## Begin ITEMS
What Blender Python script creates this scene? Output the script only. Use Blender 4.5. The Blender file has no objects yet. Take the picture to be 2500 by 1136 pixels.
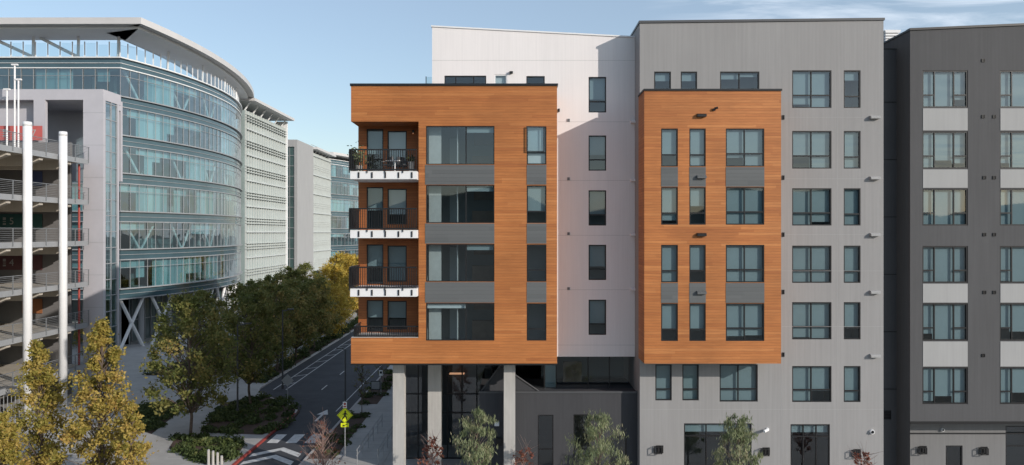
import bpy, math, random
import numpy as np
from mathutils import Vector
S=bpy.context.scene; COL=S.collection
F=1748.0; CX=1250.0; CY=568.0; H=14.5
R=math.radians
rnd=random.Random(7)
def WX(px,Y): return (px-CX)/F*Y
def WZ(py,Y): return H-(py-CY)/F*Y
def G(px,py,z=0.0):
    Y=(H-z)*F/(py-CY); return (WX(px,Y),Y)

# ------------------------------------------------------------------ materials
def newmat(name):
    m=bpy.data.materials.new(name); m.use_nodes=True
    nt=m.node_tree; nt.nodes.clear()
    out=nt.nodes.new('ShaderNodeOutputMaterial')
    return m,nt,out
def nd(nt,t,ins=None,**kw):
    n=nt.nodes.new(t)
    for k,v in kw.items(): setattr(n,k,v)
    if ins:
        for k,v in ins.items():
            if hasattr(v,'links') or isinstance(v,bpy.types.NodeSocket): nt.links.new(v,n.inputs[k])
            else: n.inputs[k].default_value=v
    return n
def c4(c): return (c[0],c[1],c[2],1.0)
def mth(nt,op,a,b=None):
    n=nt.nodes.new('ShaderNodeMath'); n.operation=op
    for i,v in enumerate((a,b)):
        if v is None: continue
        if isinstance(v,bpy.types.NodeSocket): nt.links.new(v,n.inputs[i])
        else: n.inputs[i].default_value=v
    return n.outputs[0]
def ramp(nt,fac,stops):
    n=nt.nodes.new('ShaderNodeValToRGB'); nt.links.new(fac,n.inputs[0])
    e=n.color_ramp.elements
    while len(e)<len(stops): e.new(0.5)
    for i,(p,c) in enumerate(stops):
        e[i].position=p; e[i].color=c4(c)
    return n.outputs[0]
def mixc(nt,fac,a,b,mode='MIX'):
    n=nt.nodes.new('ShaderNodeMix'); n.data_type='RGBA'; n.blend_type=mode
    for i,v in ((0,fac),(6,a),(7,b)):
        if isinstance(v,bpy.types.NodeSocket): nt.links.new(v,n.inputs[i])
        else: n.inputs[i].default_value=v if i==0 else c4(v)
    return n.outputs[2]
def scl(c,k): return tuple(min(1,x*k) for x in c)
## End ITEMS
## Begin ITEMS
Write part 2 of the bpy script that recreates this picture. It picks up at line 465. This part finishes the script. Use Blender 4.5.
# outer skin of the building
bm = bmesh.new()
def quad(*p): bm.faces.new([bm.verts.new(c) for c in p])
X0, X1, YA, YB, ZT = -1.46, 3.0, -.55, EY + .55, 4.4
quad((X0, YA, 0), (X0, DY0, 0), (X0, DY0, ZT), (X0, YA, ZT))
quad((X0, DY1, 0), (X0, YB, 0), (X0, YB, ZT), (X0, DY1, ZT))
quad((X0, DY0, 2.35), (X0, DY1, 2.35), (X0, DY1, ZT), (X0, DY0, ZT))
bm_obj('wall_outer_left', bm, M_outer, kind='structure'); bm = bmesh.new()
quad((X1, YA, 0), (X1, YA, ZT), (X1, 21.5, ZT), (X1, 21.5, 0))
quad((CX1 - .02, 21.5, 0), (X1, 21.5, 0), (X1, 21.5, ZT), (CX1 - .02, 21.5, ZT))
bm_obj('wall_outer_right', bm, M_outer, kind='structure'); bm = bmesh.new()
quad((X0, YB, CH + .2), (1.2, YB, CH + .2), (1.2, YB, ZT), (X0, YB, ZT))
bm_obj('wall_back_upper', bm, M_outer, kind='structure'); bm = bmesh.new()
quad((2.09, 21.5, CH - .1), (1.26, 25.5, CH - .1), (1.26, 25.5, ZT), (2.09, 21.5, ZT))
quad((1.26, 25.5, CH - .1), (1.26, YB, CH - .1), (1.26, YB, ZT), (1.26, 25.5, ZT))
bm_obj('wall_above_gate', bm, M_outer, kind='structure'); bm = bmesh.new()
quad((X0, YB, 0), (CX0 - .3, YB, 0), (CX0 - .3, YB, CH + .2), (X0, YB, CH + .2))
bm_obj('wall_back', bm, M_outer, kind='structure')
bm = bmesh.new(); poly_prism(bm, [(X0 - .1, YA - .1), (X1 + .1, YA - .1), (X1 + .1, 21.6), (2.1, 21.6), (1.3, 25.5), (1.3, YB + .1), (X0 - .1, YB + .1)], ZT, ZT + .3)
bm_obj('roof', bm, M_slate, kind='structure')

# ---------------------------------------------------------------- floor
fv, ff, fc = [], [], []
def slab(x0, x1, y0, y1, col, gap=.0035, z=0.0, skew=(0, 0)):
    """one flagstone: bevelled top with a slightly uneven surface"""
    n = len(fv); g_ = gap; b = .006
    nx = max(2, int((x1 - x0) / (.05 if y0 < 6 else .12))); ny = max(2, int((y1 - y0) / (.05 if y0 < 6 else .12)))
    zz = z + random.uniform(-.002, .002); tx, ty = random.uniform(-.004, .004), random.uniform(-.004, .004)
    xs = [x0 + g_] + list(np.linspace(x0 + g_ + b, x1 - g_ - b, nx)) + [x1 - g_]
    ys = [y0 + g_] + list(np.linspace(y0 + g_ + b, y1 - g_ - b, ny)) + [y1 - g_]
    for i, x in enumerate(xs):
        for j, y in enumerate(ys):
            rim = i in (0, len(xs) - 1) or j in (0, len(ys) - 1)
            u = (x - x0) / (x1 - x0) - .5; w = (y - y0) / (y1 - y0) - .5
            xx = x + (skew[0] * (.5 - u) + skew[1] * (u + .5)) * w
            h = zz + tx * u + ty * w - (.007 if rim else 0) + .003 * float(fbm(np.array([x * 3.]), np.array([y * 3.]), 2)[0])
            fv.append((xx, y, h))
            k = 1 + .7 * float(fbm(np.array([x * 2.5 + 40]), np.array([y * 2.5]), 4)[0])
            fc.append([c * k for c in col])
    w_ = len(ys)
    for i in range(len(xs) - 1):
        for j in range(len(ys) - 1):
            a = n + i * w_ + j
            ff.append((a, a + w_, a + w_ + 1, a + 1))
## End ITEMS
| SHORT EXERCISE |
Take the listing above and repeat exactly the lines from the one containing "Write part 2" through the one containing "bm_obj('roof', bm, M_slate, kind='structure')", both included.

| EXERCISE OUTPUT |
Write part 2 of the bpy script that recreates this picture. It picks up at line 465. This part finishes the script. Use Blender 4.5.
# outer skin of the building
bm = bmesh.new()
def quad(*p): bm.faces.new([bm.verts.new(c) for c in p])
X0, X1, YA, YB, ZT = -1.46, 3.0, -.55, EY + .55, 4.4
quad((X0, YA, 0), (X0, DY0, 0), (X0, DY0, ZT), (X0, YA, ZT))
quad((X0, DY1, 0), (X0, YB, 0), (X0, YB, ZT), (X0, DY1, ZT))
quad((X0, DY0, 2.35), (X0, DY1, 2.35), (X0, DY1, ZT), (X0, DY0, ZT))
bm_obj('wall_outer_left', bm, M_outer, kind='structure'); bm = bmesh.new()
quad((X1, YA, 0), (X1, YA, ZT), (X1, 21.5, ZT), (X1, 21.5, 0))
quad((CX1 - .02, 21.5, 0), (X1, 21.5, 0), (X1, 21.5, ZT), (CX1 - .02, 21.5, ZT))
bm_obj('wall_outer_right', bm, M_outer, kind='structure'); bm = bmesh.new()
quad((X0, YB, CH + .2), (1.2, YB, CH + .2), (1.2, YB, ZT), (X0, YB, ZT))
bm_obj('wall_back_upper', bm, M_outer, kind='structure'); bm = bmesh.new()
quad((2.09, 21.5, CH - .1), (1.26, 25.5, CH - .1), (1.26, 25.5, ZT), (2.09, 21.5, ZT))
quad((1.26, 25.5, CH - .1), (1.26, YB, CH - .1), (1.26, YB, ZT), (1.26, 25.5, ZT))
bm_obj('wall_above_gate', bm, M_outer, kind='structure'); bm = bmesh.new()
quad((X0, YB, 0), (CX0 - .3, YB, 0), (CX0 - .3, YB, CH + .2), (X0, YB, CH + .2))
bm_obj('wall_back', bm, M_outer, kind='structure')
bm = bmesh.new(); poly_prism(bm, [(X0 - .1, YA - .1), (X1 + .1, YA - .1), (X1 + .1, 21.6), (2.1, 21.6), (1.3, 25.5), (1.3, YB + .1), (X0 - .1, YB + .1)], ZT, ZT + .3)
bm_obj('roof', bm, M_slate, kind='structure')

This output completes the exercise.